In spite of the exhortations of Joseph Mathunjwa, Salvation Army lay preacher and leader of South Africa’s Association of Mineworkers and Construction Union, the five-month South African platinum mining strike has finally ended as a bit of a damp squib.
Not for the workers’ families who, no doubt, have been going through considerable hardship as the strike has ground on, but the market’s reception to the news has been rather muted.
According to Reuters, the spot price of platinum fell just 1%, South Africa’s currency, the rand, firmed nearly 1% against the dollar to two-week highs and the London-listed shares of number three producer Lonmin rose as much as 7%, while those of the precious metal’s two biggest producers, Anglo American Platinum and Impala Platinum, closed up 1.6% and 1.1% respectively in the aftermarket.
Workers voted in a union-organized rally this week to end the strike and accept the latest wage deal. The AMCU had initially demanded that basic wages be more than doubled immediately to 12,500 rand ($1,200) a month according to Reuters. In the end, its members settled for three-year deals that amount to monthly increases of around 20%, or at least 1,000 rand a month for the two lowest-paid groups of employees – unskilled labor and semiskilled labor such as rock drillers and other machine operators.
In the trade-off to make this affordable to the mining companies, other categories of workers will receive an increase of 7.5%-8% on their basic wage and all workers will get back-to-work bonuses.
The mining companies, constrained by depressed prices and soaring costs, had said the massive hikes AMCU was initially seeking would sink the industry. Even so, the terms are expected to add 1 billion rand to the platinum producers wage bill, South African publication BD Live reported this week, leading to cost cutting and lay offs in time.
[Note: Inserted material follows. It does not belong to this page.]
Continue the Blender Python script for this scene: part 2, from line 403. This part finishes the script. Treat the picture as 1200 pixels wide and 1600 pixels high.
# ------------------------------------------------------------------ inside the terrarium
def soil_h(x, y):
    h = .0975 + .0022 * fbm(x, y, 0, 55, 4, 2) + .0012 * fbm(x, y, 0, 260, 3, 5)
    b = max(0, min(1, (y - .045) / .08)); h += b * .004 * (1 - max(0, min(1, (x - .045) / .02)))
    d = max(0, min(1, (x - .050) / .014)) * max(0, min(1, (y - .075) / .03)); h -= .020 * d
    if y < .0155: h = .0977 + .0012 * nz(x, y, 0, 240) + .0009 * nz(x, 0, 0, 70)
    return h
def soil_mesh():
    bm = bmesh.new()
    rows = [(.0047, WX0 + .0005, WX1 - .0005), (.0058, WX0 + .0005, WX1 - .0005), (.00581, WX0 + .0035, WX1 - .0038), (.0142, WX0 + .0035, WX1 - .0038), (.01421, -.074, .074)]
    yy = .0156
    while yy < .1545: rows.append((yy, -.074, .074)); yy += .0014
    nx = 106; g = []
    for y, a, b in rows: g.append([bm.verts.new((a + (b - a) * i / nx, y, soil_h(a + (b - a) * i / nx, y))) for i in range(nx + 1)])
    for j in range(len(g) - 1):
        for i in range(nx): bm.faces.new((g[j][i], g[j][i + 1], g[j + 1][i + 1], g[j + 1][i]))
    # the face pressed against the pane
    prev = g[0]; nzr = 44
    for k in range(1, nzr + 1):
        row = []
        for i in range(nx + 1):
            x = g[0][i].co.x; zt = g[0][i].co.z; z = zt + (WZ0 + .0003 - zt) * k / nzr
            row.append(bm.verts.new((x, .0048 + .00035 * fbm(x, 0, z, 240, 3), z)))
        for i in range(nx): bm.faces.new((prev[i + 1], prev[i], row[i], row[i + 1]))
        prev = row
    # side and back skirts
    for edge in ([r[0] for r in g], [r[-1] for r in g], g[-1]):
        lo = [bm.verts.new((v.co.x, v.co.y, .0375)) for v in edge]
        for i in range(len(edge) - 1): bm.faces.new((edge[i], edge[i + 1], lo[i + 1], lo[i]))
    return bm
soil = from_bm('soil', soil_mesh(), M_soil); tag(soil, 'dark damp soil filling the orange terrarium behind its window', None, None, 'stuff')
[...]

The market’s reaction has been limited probably suggesting the settlement had been priced in by investors in recent weeks. The most significant movement has been a liquidation of long positions but this has been going on for the last couple of weeks as the market anticipated the end was near.
It will take some time to achieve full production again and, in the meantime, the mining companies have lost some 24 billion rand of revenue ($2.25 billion) not to mention dragged the South African economy into recession in the first quarter, so all parties will be keen to get production going again. According to Standard Bank, the upside for platinum is limited, with the metal likely to trade in a range from $1,400-1,500/oz much as it has done for the last month. Palladium, the bank feels, is harder to gauge but advises it “has value” at below $800, suggesting this is a floor with some upside potential.